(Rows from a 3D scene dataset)
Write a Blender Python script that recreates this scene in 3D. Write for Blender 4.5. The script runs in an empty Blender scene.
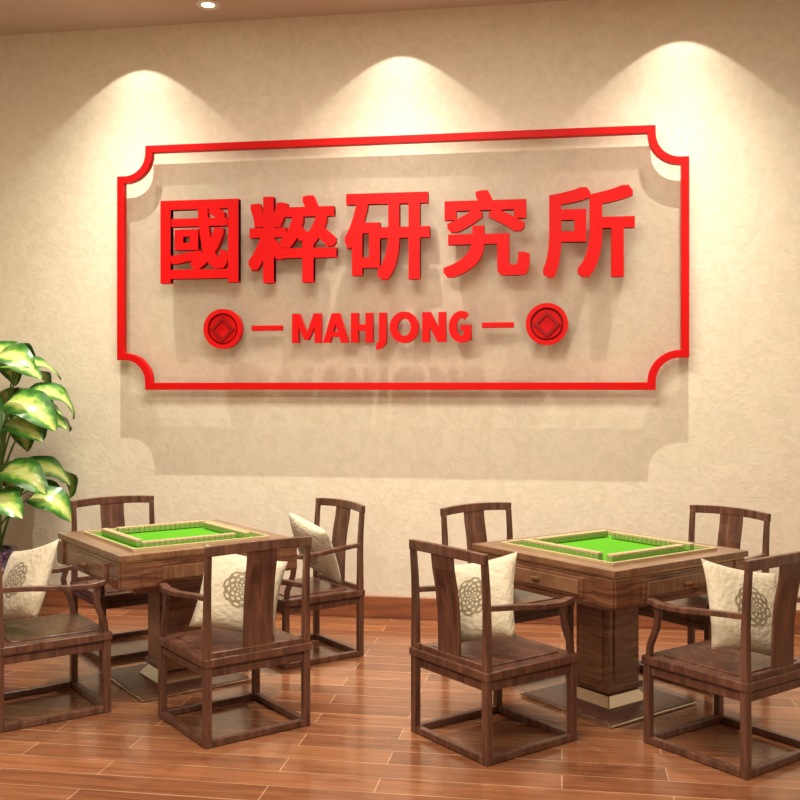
import bpy, bmesh, math, random
from mathutils import Vector, Matrix
random.seed(7)
S=bpy.context.scene
try:
    S.view_settings.view_transform='Standard'; S.view_settings.look='None'
except Exception: pass
COL=S.collection
WY=6.78; CH=4.17
# ------------------------------------------------------------ materials
def mat(name):
    m=bpy.data.materials.new(name); m.use_nodes=True
    nt=m.node_tree; b=nt.nodes['Principled BSDF']
    return m,nt,b
def N(nt,t,**k):
    n=nt.nodes.new(t)
    for a,v in k.items(): setattr(n,a,v)
    return n
def ramp(nt,stops):
    r=N(nt,'ShaderNodeValToRGB'); e=r.color_ramp.elements
    e[0].position=stops[0][0]; e[0].color=(*stops[0][1],1)
    e[1].position=stops[-1][0]; e[1].color=(*stops[-1][1],1)
    for p,c in stops[1:-1]:
        x=e.new(p); x.color=(*c,1)
    return r
def mapping(nt,scale=(1,1,1),src='Object'):
    tc=N(nt,'ShaderNodeTexCoord'); mp=N(nt,'ShaderNodeMapping')
    mp.inputs['Scale'].default_value=scale
    nt.links.new(tc.outputs[src],mp.inputs['Vector']); return mp
def bump(nt,b,h,strength=.2,dist=.01):
    bp=N(nt,'ShaderNodeBump'); bp.inputs['Strength'].default_value=strength; bp.inputs['Distance'].default_value=dist
    nt.links.new(h,bp.inputs['Height']); nt.links.new(bp.outputs[0],b.inputs['Normal'])
def plain(name,c,rough=.5,metal=0,coat=0,spec=.5):
    m,nt,b=mat(name); b.inputs['Base Color'].default_value=(*c,1)
    b.inputs['Roughness'].default_value=rough; b.inputs['Metallic'].default_value=metal
    b.inputs['Coat Weight'].default_value=coat; b.inputs['Specular IOR Level'].default_value=spec
    n=N(nt,'ShaderNodeTexNoise'); n.inputs['Scale'].default_value=40
    mr=N(nt,'ShaderNodeMapRange'); mr.inputs['To Min'].default_value=max(.02,rough-.05); mr.inputs['To Max'].default_value=rough+.05
    nt.links.new(n.outputs['Fac'],mr.inputs['Value']); nt.links.new(mr.outputs[0],b.inputs['Roughness'])
    return m
def wood(name,cd,cm,cl,rough=.35,scale=(22,22,2.2),coat=.3):
    m,nt,b=mat(name); mp=mapping(nt,scale)
    n=N(nt,'ShaderNodeTexNoise'); n.inputs['Scale'].default_value=1.6; n.inputs['Detail'].default_value=6; n.inputs['Distortion'].default_value=.6
    nt.links.new(mp.outputs[0],n.inputs['Vector'])
    r=ramp(nt,[(.3,cd),(.52,cm),(.72,cl)])
    nt.links.new(n.outputs['Fac'],r.inputs[0]); nt.links.new(r.outputs[0],b.inputs['Base Color'])
    b.inputs['Roughness'].default_value=rough; b.inputs['Coat Weight'].default_value=coat; b.inputs['Coat Roughness'].default_value=.2
    bump(nt,b,n.outputs['Fac'],.08,.003)
    return m
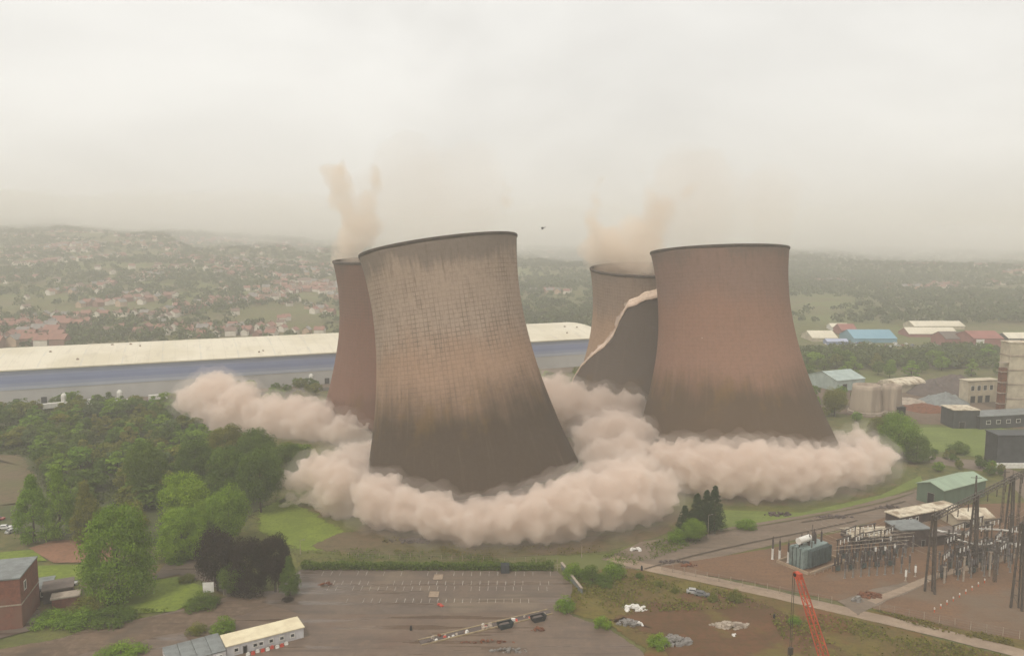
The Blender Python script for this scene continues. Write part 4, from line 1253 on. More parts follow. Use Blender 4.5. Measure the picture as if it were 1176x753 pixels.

Work to do:
Copy out all the entries exactly. Images stay out of the copy.

Right answer:
Write a Blender Python script that recreates this scene in 3D. Write for Blender 4.5. The script runs in an empty Blender scene.
import bpy, bmesh, math, random
from mathutils import Vector, Matrix
random.seed(7)
S=bpy.context.scene
try:
    S.view_settings.view_transform='Standard'; S.view_settings.look='None'
except Exception: pass
COL=S.collection
WY=6.78; CH=4.17
# ------------------------------------------------------------ materials
def mat(name):
    m=bpy.data.materials.new(name); m.use_nodes=True
    nt=m.node_tree; b=nt.nodes['Principled BSDF']
    return m,nt,b
def N(nt,t,**k):
    n=nt.nodes.new(t)
    for a,v in k.items(): setattr(n,a,v)
    return n
def ramp(nt,stops):
    r=N(nt,'ShaderNodeValToRGB'); e=r.color_ramp.elements
    e[0].position=stops[0][0]; e[0].color=(*stops[0][1],1)
    e[1].position=stops[-1][0]; e[1].color=(*stops[-1][1],1)
    for p,c in stops[1:-1]:
        x=e.new(p); x.color=(*c,1)
    return r
def mapping(nt,scale=(1,1,1),src='Object'):
    tc=N(nt,'ShaderNodeTexCoord'); mp=N(nt,'ShaderNodeMapping')
    mp.inputs['Scale'].default_value=scale
    nt.links.new(tc.outputs[src],mp.inputs['Vector']); return mp
def bump(nt,b,h,strength=.2,dist=.01):
    bp=N(nt,'ShaderNodeBump'); bp.inputs['Strength'].default_value=strength; bp.inputs['Distance'].default_value=dist
    nt.links.new(h,bp.inputs['Height']); nt.links.new(bp.outputs[0],b.inputs['Normal'])
def plain(name,c,rough=.5,metal=0,coat=0,spec=.5):
    m,nt,b=mat(name); b.inputs['Base Color'].default_value=(*c,1)
    b.inputs['Roughness'].default_value=rough; b.inputs['Metallic'].default_value=metal
    b.inputs['Coat Weight'].default_value=coat; b.inputs['Specular IOR Level'].default_value=spec
    n=N(nt,'ShaderNodeTexNoise'); n.inputs['Scale'].default_value=40
    mr=N(nt,'ShaderNodeMapRange'); mr.inputs['To Min'].default_value=max(.02,rough-.05); mr.inputs['To Max'].default_value=rough+.05
    nt.links.new(n.outputs['Fac'],mr.inputs['Value']); nt.links.new(mr.outputs[0],b.inputs['Roughness'])
    return m
def wood(name,cd,cm,cl,rough=.35,scale=(22,22,2.2),coat=.3):
    m,nt,b=mat(name); mp=mapping(nt,scale)
    n=N(nt,'ShaderNodeTexNoise'); n.inputs['Scale'].default_value=1.6; n.inputs['Detail'].default_value=6; n.inputs['Distortion'].default_value=.6
    nt.links.new(mp.outputs[0],n.inputs['Vector'])
    r=ramp(nt,[(.3,cd),(.52,cm),(.72,cl)])
    nt.links.new(n.outputs['Fac'],r.inputs[0]); nt.links.new(r.outputs[0],b.inputs['Base Color'])
    b.inputs['Roughness'].default_value=rough; b.inputs['Coat Weight'].default_value=coat; b.inputs['Coat Roughness'].default_value=.2
    bump(nt,b,n.outputs['Fac'],.08,.003)
    return m
The Blender Python script for this scene continues. Write part 4, from line 1253 on. More parts follow. Use Blender 4.5. Measure the picture as if it were 1176x753 pixels.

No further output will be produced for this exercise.